Fellow author Lauren Dane has a wonderful post up on her blog about S.E.X. She brings up some fabulous points about the heights [and often depths] authors will go to in order to write “hot.”
I agree with Lauren 100% that what’s ‘erotic’ doesn’t necessarily lie in how many sex scenes you can cram into your story, or how many pages each one takes up. And this post at Star-Crossed Romance by Lynda K. Scott sums up my feelings on ‘erotic’ language.
It’s not what words you use, or how many pages you fill up with sex, or how many positions you can invent that makes a story erotic or sexy, or even good. It’s how you can make your readers feel about your characters and what they’re doing that’s important.
Like Lauren, I’ve read books with relatively few sex scenes that I thought were incredibly sexy. A smoldering look can be sexier than a chapter-long, ten-position roll in the sheets if it’s used properly. For me, to be perfectly honest, it’s the buildup that’s far sexier than anything else.

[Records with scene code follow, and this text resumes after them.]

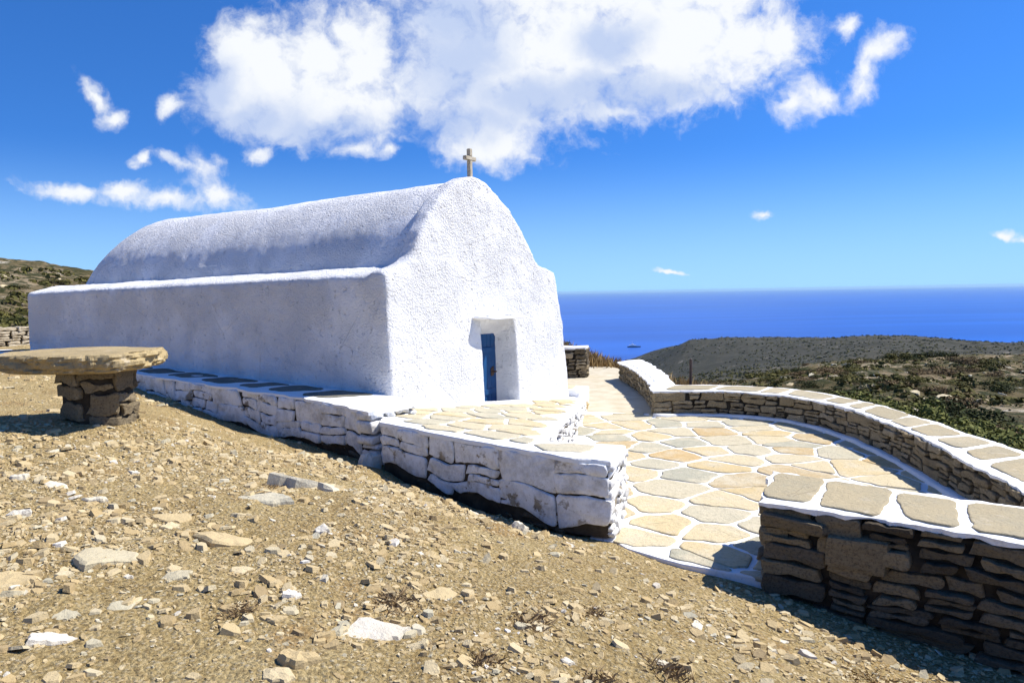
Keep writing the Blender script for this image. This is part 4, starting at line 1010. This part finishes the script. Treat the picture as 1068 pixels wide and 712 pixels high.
def blades(name, label, cat, spots, mat, r, h=.3, n=160, spread=.22, kind=None, lean=.5):
    V = []; T = []
    for (x, y, s) in spots:
        m = int(n*s); px = x+r.normal(0, spread*s, m).clip(-2*spread*s, 2*spread*s); py = y+r.normal(0, spread*s, m).clip(-2*spread*s, 2*spread*s); z = zg(px, py); hh = h*s*r.uniform(.4, 1.1, m)
        a = r.uniform(0, 6.3, m); l = hh*lean*r.uniform(.2, 1.2, m); w = (.0022 if mat == 'dry_twig' else .004)*r.uniform(.6, 1.6, m)+(.0004 if mat != 'dry_twig' else .0001)*math.hypot(x, y)
        b0 = np.stack([px-np.sin(a)*w, py+np.cos(a)*w, z-.01], 1); b1 = np.stack([px+np.sin(a)*w, py-np.cos(a)*w, z-.01], 1)
        m0 = np.stack([px+np.cos(a)*l*.4, py+np.sin(a)*l*.4, z+hh*.6], 1); tp = np.stack([px+np.cos(a)*l, py+np.sin(a)*l, z+hh], 1)
        V.append(np.stack([b0, b1, tp, m0], 1).reshape(-1, 3)); T.append(np.repeat(r.random(m), 4))
    V = np.concatenate(V); T = np.concatenate(T); o = soup(name, V, np.arange(len(V)).reshape(-1, 4), T, M[mat]); return tag(o, label, cat, kind=kind)
rg = np.random.default_rng(9)
spots = [(x, y, s) for x, y, s in zip(rg.uniform(3.6, 9, 60), rg.uniform(14.3, 19, 60), rg.uniform(.7, 1.4, 60))]+[(rg.uniform(.2, 4.2), rg.uniform(21.8, 24), rg.uniform(.8, 1.5)) for _ in range(40)]
blades('dry_grass', 'straw coloured dry grass beyond the parapet and path', 'grass', spots, 'straw', rg, .34, 130, .3, 'stuff')

TUFTS = [(-0.66, 3.81, 1.1), (0.08, 3.78, 1.0), (-1.42, 3.54, 0.9), (0.4, 3.26, 1.0), (-0.16, 3.26, 0.9), (-5.05, 9.39, 0.9), (0.46, 4.07, 0.7), (-0.61, 6.63, 0.6), (-2.11, 6.12, 0.7), (0.78, 3.47, 1.1)]
TL = ['dry twiggy tuft between the tan angular slab and the gravel', 'dry twiggy tuft on the fine gravel below the platform', 'dry twiggy tuft among cream shards', 'dry twiggy tuft at the very bottom of the slope', 'dry twiggy tuft next to the cream flat stone', 'dry weed growing at the foot of the table pillar', 'tiny dry weed on bare gravel', 'dry weed near the platform foot', 'dry weed beside the whitish ledge', 'dry twiggy tuft on the lower slope facing the terrace']
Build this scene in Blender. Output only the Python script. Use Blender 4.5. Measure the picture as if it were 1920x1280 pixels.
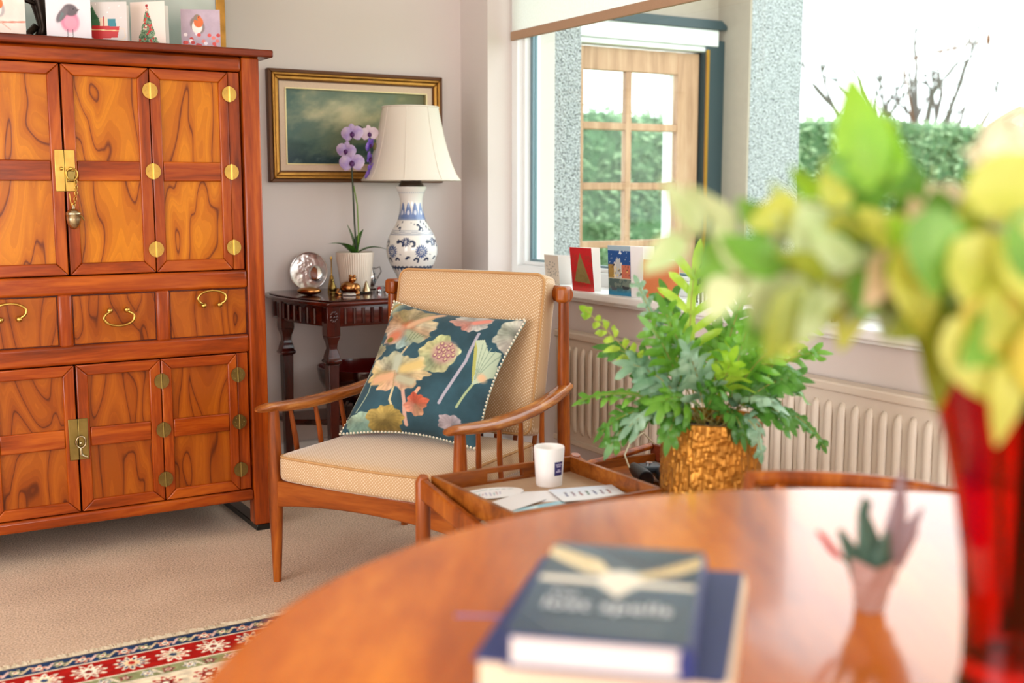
import bpy, bmesh, math, random
import numpy as np
from mathutils import Vector, Matrix, Euler

# ---------------------------------------------------------------- scene, camera, light
scene = bpy.context.scene
COL = scene.collection
for o in list(bpy.data.objects):
    bpy.data.objects.remove(o)
random.seed(7)
RNG = np.random.default_rng(7)
PI = math.pi

cam_d = bpy.data.cameras.new('camera')
cam = bpy.data.objects.new('camera', cam_d)
COL.objects.link(cam)
cam.location = (0, 0, 1.2)
cam.rotation_euler = (math.radians(90 - 7.5565), 0, math.radians(-31))
cam_d.sensor_width = 36.0
cam_d.lens = 40.0
cam_d.clip_start = 0.05
cam_d.dof.use_dof = True
cam_d.dof.focus_distance = 3.7
cam_d.dof.aperture_fstop = 2.1
scene.camera = cam

world = bpy.data.worlds.new('overcast_sky')
scene.world = world
world.use_nodes = True
_bg = world.node_tree.nodes['Background']
_bg.inputs['Color'].default_value = (0.93, 0.97, 1.0, 1)
_bg.inputs['Strength'].default_value = 3.9

def area_light(name, loc, rot, sx, sy, power, color=(1, 1, 1), portal=False):
    d = bpy.data.lights.new(name, 'AREA')
    d.shape = 'RECTANGLE'; d.size = sx; d.size_y = sy
    d.energy = power; d.color = color
    if portal: d.cycles.is_portal = True
    o = bpy.data.objects.new(name, d)
    COL.objects.link(o)
    o.location = loc; o.rotation_euler = rot
    return o
# daylight through the two windows behind the photographer, and through the visible one
area_light('daylight_window_2', (-0.6, -4.31, 1.25), (math.radians(90), 0, 0), 3.4, 1.9, 195, (1.0, 0.975, 0.945))
area_light('daylight_window_3', (-2.31, 1.2, 1.25), (math.radians(90), 0, math.radians(-90)), 3.0, 1.9, 74, (1.0, 0.975, 0.945))

scene.view_settings.view_transform = 'Standard'
scene.view_settings.look = 'None'
scene.view_settings.gamma = 1.0
scene.view_settings.exposure = 0.0
scene.view_settings.use_curve_mapping = False
scene.cycles.use_denoising = True
scene.cycles.max_bounces = 10
scene.cycles.diffuse_bounces = 5
scene.cycles.glossy_bounces = 4
scene.cycles.transmission_bounces = 8
scene.cycles.transparent_max_bounces = 16
scene.cycles.caustics_reflective = False
scene.cycles.caustics_refractive = False
scene.cycles.sample_clamp_indirect = 6.0

# ---------------------------------------------------------------- helpers
def s2l(c):
    c = np.asarray(c, float)
    return np.where(c <= 0.04045, c / 12.92, ((c + 0.055) / 1.055) ** 2.4)
def hx(h):
    h = h.lstrip('#')
    return np.array([int(h[i:i + 2], 16) / 255 for i in (0, 2, 4)])
def lin(h):
    return tuple(float(v) for v in s2l(hx(h)))

def tag(o, label=None, cat=None, group=None, kind=None):
    if label: o['label'] = label
    if cat: o['category'] = cat
    if group: o['group'] = group
    if kind: o['kind'] = kind
    return o
def thing(name, label, cat, loc=(0, 0, 0), rz=0, group=None, kind=None):
    o = bpy.data.objects.new(name, None)
    o.empty_display_size = 0.05
    COL.objects.link(o)
    o.location = loc; o.rotation_euler = (0, 0, rz)
    return tag(o, label, cat, group, kind)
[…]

One of the reasons I’m a huge fan of Karen Marie Moning is because her stories, IMHO, build the reader up to the breaking point. By the time her characters actually have sex, I’m dying for it to happen. The actual scene may only be a page or so long, but it’s a mental release for me, as it’s a physical and emotional release for the characters. I’m a firm believer that one of the best parts of sex is the anticipation. The excitement should begin to build long before the characters hit the bedroom [or the floor or the wall or the backseat, it doesn’t matter where] and have the reader literally aching for the moment when they finally get it together. That’s sexy.
My goal has always been to write stories that make readers desperate to turn the pages before and after the sex scenes [or love scenes] since not everything I write is erotic romance. I want readers to find as much satisfaction in a story where the hero and heroine don’t make love until the final chapter, as they do in my erotic romances where sex is an integral part of the plot.